Mercantilismo: Doctrina de pensamiento
económico que prevaleció en Europa durante los siglos XVI, XVII y XVIII y que
promulgaba que el Estado debe ejercer un férreo control sobre la industria y el
comercio para aumentar el poder de la nación al lograr que las exportaciones
superen en valor a las importaciones. El mercantilismo no era en realidad una
doctrina formal y consistente, sino un conjunto de firmes creencias, entre las
que cabe destacar la idea de que era preferible exportar a terceros que
importar bienes o comerciar dentro del propio país; la convicción de que la
riqueza de una nación depende sobre todo de la acumulación de oro y plata; y el
supuesto de que la intervención pública de la economía es justificada si está
dirigida a lograr los objetivos anteriores.
Los planteamientos mercantilistas sobre
política económica se fueron desarrollando con la aparición de las modernas
naciones Estado; se había intentado suprimir las barreras internas al comercio
establecidas en la edad media, que permitían cobrar tributo a los bienes con la
imposición de aranceles o tarifas en cada ciudad o cada río que atravesaban.

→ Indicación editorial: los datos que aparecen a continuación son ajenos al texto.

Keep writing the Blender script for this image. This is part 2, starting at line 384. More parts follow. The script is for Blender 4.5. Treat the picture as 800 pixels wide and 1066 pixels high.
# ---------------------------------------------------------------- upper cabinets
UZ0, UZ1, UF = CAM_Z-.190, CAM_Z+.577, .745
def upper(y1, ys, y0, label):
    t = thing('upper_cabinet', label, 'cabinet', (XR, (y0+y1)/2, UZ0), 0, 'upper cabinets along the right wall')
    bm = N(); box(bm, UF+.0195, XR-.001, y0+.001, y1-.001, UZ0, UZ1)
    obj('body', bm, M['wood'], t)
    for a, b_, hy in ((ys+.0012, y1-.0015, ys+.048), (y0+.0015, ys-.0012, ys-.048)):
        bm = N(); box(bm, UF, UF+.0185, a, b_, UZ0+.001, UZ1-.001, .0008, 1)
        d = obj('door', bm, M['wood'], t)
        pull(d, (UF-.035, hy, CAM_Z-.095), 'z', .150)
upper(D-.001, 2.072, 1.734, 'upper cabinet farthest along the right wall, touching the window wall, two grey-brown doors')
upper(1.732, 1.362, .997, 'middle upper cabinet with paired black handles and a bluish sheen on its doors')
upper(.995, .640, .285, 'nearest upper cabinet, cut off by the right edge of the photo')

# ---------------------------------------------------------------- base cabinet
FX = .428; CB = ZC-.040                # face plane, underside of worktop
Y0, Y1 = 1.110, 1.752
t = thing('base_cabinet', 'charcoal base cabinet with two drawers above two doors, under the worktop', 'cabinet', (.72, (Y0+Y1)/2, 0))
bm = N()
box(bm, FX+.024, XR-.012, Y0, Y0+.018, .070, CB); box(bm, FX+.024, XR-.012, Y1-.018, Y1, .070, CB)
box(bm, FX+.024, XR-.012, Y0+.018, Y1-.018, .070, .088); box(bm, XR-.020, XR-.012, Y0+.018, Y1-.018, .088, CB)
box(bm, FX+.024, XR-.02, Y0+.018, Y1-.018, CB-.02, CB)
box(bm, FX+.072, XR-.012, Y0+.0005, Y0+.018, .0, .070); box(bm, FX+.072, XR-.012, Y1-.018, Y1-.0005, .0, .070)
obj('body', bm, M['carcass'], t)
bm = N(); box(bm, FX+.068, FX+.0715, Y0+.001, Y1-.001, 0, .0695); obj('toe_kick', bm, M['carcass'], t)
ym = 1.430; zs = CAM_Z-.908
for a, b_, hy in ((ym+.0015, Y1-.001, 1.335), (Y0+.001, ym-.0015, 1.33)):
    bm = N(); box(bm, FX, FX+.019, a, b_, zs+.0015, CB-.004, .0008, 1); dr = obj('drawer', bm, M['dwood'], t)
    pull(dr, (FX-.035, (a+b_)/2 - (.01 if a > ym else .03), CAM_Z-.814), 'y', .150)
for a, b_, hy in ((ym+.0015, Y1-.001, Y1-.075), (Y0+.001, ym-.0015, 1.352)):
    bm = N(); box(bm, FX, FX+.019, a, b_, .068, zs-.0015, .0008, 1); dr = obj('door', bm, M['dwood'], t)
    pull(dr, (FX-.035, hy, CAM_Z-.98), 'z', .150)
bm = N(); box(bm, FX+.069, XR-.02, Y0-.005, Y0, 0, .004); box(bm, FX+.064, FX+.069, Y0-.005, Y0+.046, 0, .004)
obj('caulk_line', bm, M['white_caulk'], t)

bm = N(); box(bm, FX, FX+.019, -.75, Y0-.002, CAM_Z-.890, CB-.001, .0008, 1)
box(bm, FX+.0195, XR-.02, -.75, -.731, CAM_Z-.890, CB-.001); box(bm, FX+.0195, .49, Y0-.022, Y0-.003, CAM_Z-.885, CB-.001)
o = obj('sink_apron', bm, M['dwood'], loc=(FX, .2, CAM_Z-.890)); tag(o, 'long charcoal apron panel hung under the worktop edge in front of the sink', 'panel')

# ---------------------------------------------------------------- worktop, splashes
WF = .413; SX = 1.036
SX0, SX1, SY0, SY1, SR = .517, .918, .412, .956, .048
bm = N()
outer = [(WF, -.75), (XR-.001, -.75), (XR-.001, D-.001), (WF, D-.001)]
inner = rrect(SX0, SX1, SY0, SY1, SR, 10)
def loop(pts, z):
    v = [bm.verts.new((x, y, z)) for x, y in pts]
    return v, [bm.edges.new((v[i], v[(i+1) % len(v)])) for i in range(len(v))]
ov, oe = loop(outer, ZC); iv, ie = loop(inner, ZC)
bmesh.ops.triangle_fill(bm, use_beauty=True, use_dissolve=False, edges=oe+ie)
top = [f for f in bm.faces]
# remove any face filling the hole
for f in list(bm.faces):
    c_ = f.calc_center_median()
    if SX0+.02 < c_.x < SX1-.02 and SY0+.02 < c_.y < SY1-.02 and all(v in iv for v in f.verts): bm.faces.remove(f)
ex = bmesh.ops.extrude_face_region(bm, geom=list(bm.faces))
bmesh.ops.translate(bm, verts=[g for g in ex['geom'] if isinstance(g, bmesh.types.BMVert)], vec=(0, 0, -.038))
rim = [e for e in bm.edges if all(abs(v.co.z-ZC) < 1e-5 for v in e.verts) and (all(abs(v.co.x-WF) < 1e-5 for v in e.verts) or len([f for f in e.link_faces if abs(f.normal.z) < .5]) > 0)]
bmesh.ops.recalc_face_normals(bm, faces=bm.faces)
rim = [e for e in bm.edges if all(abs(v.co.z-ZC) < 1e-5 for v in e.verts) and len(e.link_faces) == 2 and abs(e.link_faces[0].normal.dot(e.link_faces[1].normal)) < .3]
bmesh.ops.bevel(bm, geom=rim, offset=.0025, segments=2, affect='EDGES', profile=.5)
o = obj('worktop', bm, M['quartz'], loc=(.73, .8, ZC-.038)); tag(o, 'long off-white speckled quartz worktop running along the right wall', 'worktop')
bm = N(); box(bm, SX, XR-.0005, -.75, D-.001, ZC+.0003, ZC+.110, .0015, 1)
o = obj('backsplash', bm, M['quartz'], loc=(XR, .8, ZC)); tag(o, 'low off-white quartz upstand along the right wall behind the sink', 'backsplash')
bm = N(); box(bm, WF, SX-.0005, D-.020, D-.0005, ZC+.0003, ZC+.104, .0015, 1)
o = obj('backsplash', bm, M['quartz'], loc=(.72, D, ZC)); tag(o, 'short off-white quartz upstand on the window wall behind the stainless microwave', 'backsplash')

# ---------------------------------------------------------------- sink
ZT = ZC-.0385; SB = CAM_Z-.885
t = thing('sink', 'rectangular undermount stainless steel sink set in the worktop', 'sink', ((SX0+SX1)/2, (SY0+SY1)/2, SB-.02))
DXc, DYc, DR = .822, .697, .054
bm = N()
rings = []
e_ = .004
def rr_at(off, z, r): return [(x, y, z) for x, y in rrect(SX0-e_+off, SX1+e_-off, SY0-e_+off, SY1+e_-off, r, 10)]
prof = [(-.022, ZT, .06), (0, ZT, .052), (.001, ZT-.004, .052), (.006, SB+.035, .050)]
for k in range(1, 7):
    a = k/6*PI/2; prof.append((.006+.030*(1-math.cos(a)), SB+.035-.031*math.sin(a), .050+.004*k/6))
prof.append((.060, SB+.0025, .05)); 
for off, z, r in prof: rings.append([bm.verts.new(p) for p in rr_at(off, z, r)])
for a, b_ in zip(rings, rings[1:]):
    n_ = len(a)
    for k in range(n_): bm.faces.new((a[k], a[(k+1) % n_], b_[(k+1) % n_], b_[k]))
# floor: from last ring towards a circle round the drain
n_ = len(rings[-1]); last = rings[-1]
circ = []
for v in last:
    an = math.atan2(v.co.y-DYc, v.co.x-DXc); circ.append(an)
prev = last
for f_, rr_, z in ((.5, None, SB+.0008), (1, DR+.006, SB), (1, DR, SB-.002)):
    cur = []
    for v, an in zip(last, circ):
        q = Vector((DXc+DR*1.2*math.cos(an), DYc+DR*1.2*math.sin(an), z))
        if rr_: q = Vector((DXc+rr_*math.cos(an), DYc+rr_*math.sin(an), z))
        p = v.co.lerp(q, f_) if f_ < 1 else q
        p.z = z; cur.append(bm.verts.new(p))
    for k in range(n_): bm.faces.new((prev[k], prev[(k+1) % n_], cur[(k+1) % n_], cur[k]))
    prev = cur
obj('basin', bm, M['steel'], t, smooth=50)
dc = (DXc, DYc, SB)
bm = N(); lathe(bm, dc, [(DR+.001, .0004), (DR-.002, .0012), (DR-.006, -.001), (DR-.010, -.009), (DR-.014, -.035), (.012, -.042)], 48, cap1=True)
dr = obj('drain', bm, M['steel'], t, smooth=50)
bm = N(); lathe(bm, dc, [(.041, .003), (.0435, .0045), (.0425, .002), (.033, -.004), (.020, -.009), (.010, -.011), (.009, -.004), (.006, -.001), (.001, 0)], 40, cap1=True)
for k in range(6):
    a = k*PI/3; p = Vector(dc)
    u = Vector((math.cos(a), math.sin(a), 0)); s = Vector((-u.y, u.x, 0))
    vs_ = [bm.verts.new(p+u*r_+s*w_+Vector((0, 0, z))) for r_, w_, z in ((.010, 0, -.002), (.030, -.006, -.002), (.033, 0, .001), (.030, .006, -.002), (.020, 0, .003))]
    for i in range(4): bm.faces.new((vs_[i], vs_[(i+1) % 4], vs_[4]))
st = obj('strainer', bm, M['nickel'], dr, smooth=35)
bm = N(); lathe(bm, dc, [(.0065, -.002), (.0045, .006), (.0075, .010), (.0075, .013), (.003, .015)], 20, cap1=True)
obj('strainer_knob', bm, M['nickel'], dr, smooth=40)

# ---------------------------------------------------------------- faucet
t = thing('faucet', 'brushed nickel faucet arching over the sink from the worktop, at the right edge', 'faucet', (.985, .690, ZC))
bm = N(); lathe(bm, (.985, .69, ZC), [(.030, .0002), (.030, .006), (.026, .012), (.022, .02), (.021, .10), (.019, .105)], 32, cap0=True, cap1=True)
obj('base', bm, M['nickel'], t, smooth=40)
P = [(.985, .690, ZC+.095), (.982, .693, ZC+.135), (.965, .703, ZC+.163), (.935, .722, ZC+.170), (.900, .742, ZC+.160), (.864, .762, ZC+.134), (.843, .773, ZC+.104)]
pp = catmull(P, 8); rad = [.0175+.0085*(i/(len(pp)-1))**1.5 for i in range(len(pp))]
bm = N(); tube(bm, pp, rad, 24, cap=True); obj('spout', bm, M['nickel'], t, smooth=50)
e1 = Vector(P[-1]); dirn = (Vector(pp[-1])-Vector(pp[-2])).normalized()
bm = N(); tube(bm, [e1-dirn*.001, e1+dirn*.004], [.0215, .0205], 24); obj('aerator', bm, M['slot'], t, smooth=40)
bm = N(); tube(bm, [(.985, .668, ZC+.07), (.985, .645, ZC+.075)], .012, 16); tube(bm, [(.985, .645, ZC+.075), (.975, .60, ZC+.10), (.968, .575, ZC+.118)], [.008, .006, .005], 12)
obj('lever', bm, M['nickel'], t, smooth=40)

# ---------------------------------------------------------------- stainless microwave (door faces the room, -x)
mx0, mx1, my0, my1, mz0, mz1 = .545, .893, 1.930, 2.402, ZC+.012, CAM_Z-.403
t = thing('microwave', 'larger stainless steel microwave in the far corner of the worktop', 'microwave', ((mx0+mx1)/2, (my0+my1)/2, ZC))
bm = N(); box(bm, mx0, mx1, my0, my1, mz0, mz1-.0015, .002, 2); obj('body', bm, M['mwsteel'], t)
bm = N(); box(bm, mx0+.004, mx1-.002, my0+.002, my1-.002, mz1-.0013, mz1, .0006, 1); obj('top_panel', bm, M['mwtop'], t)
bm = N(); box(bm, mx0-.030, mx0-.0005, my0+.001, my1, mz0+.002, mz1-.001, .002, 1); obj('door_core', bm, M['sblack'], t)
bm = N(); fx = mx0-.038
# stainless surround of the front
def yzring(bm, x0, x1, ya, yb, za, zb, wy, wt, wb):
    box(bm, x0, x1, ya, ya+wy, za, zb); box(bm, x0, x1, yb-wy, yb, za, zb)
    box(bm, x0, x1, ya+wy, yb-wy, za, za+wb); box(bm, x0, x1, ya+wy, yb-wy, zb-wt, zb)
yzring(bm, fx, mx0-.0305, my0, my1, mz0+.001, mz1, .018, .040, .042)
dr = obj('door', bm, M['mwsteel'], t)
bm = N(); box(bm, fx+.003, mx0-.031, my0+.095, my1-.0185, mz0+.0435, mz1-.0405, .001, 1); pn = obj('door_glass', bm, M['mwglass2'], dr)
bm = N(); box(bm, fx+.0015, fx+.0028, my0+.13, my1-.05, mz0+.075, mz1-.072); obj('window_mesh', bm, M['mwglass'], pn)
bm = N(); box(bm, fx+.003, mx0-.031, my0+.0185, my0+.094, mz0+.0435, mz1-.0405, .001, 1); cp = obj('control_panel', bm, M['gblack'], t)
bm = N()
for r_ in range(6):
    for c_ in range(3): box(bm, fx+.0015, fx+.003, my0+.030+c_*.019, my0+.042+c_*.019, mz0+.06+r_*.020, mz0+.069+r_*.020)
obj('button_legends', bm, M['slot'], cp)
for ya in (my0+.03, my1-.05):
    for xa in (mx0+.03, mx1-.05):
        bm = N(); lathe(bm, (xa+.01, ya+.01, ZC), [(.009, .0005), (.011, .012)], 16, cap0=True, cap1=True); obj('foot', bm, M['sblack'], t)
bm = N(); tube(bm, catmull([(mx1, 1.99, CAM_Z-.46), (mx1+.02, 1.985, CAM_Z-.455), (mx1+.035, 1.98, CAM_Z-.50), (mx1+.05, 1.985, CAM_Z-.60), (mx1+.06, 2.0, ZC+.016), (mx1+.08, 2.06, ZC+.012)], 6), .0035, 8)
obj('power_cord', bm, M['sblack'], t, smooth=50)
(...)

Se
fomentó el crecimiento de las industrias porque permitían a los gobiernos
obtener ingresos mediante el cobro de impuestos que a su vez les permitían
costear los gastos militares. Así mismo la explotación de las colonias era un
método considerado legítimo para obtener metales preciosos y materias primas
para sus industrias.
El
mercantilismo tuvo gran éxito al estimular el crecimiento de la industria, pero
también provocó fuertes reacciones en contra de sus postulados. La utilización
de las colonias como proveedoras de recursos y su exclusión de los circuitos
comerciales dieron lugar, entre otras razones, a acontecimientos como la guerra
de la Independencia estadounidense, porque los colonos pretendían obtener con
libertad su propio bienestar económico. Al mismo tiempo, las industrias
europeas que se habían desarrollado con el sistema mercantilista crecieron lo
suficiente como para poder funcionar sin la protección del Estado. Poco a poco
se fue desarrollando la doctrina del librecambio. Los economistas afirmaban que
la reglamentación gubernamental sólo se podía justificar si estaba encaminada a
asegurar el libre mercado, ya que la riqueza nacional era la suma de todas las
riquezas individuales y el bienestar de todos se podía alcanzar con más
facilidad si los individuos podían buscar su propio beneficio sin limitaciones.
Este nuevo planteamiento se reflejaba sobre todo en el libro La riqueza de
las naciones (1776) del economista escocés Adam Smith.
El
sistema de librecambio, que prevaleció durante todo el siglo XIX, empezó a
perder fuerza a principios del siglo XX, al replantearse los elementos
filosóficos del mercantilismo que originaron el neo-mercantilismo. Se volvieron
a imponer fuertes aranceles a la importación, por razones políticas y
estratégicas y se fomentó la autarquía económica como sistema contrapuesto a la
interdependencia comercial de los países. Esta tendencia volvió a cambiar de
signo más tarde, pero fue asociada con el nacionalismo y la competencia
estratégica que provocaron entre otras causas la I Guerra Mundial,
demostrando de esta forma que el mercantilismo tenía una fuerte base política.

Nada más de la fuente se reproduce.